Print the complete set of entries exactly.

(Stored dataset items)

_ _ _ _ _ _ _

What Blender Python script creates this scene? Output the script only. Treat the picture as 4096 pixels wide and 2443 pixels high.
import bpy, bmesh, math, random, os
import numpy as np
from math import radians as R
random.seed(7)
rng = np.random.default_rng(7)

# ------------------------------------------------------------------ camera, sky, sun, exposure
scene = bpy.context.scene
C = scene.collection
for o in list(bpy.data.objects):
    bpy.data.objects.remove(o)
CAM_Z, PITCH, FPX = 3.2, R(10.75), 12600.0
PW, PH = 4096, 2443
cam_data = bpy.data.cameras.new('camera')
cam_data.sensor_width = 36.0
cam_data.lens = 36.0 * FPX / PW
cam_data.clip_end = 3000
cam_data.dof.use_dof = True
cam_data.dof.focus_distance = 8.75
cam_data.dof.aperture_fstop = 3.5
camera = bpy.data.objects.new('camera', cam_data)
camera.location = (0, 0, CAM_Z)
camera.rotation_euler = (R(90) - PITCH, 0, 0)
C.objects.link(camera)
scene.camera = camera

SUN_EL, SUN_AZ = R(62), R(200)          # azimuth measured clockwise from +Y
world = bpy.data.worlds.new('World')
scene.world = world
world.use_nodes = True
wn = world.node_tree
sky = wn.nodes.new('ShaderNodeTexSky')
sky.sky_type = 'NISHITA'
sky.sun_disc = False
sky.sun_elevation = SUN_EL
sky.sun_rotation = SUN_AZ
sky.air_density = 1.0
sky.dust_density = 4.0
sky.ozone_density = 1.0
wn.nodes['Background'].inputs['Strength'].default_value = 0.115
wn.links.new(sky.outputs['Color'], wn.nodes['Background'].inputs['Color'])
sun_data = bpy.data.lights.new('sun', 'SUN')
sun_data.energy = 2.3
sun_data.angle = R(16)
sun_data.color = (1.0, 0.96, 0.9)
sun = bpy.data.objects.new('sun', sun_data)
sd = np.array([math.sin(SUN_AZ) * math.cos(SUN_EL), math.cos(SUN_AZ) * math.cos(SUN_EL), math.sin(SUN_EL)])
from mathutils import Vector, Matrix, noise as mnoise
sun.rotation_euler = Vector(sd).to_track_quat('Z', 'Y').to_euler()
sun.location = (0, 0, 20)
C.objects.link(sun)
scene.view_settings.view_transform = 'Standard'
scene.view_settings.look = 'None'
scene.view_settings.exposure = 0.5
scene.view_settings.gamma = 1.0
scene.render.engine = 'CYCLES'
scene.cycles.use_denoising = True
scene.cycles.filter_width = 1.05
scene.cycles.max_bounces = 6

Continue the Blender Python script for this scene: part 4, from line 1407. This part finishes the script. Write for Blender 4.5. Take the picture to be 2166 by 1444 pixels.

_ _ _ _ _ _ _

__Exercise solution__:
What Blender Python script creates this scene? Output the script only. Treat the picture as 4096 pixels wide and 2443 pixels high.
import bpy, bmesh, math, random, os
import numpy as np
from math import radians as R
random.seed(7)
rng = np.random.default_rng(7)

# ------------------------------------------------------------------ camera, sky, sun, exposure
scene = bpy.context.scene
C = scene.collection
for o in list(bpy.data.objects):
    bpy.data.objects.remove(o)
CAM_Z, PITCH, FPX = 3.2, R(10.75), 12600.0
PW, PH = 4096, 2443
cam_data = bpy.data.cameras.new('camera')
cam_data.sensor_width = 36.0
cam_data.lens = 36.0 * FPX / PW
cam_data.clip_end = 3000
cam_data.dof.use_dof = True
cam_data.dof.focus_distance = 8.75
cam_data.dof.aperture_fstop = 3.5
camera = bpy.data.objects.new('camera', cam_data)
camera.location = (0, 0, CAM_Z)
camera.rotation_euler = (R(90) - PITCH, 0, 0)
C.objects.link(camera)
scene.camera = camera

SUN_EL, SUN_AZ = R(62), R(200)          # azimuth measured clockwise from +Y
world = bpy.data.worlds.new('World')
scene.world = world
world.use_nodes = True
wn = world.node_tree
sky = wn.nodes.new('ShaderNodeTexSky')
sky.sky_type = 'NISHITA'
sky.sun_disc = False
sky.sun_elevation = SUN_EL
sky.sun_rotation = SUN_AZ
sky.air_density = 1.0
sky.dust_density = 4.0
sky.ozone_density = 1.0
wn.nodes['Background'].inputs['Strength'].default_value = 0.115
wn.links.new(sky.outputs['Color'], wn.nodes['Background'].inputs['Color'])
sun_data = bpy.data.lights.new('sun', 'SUN')
sun_data.energy = 2.3
sun_data.angle = R(16)
sun_data.color = (1.0, 0.96, 0.9)
sun = bpy.data.objects.new('sun', sun_data)
sd = np.array([math.sin(SUN_AZ) * math.cos(SUN_EL), math.cos(SUN_AZ) * math.cos(SUN_EL), math.sin(SUN_EL)])
from mathutils import Vector, Matrix, noise as mnoise
sun.rotation_euler = Vector(sd).to_track_quat('Z', 'Y').to_euler()
sun.location = (0, 0, 20)
C.objects.link(sun)
scene.view_settings.view_transform = 'Standard'
scene.view_settings.look = 'None'
scene.view_settings.exposure = 0.5
scene.view_settings.gamma = 1.0
scene.render.engine = 'CYCLES'
scene.cycles.use_denoising = True
scene.cycles.filter_width = 1.05
scene.cycles.max_bounces = 6

Continue the Blender Python script for this scene: part 4, from line 1407. This part finishes the script. Write for Blender 4.5. Take the picture to be 2166 by 1444 pixels.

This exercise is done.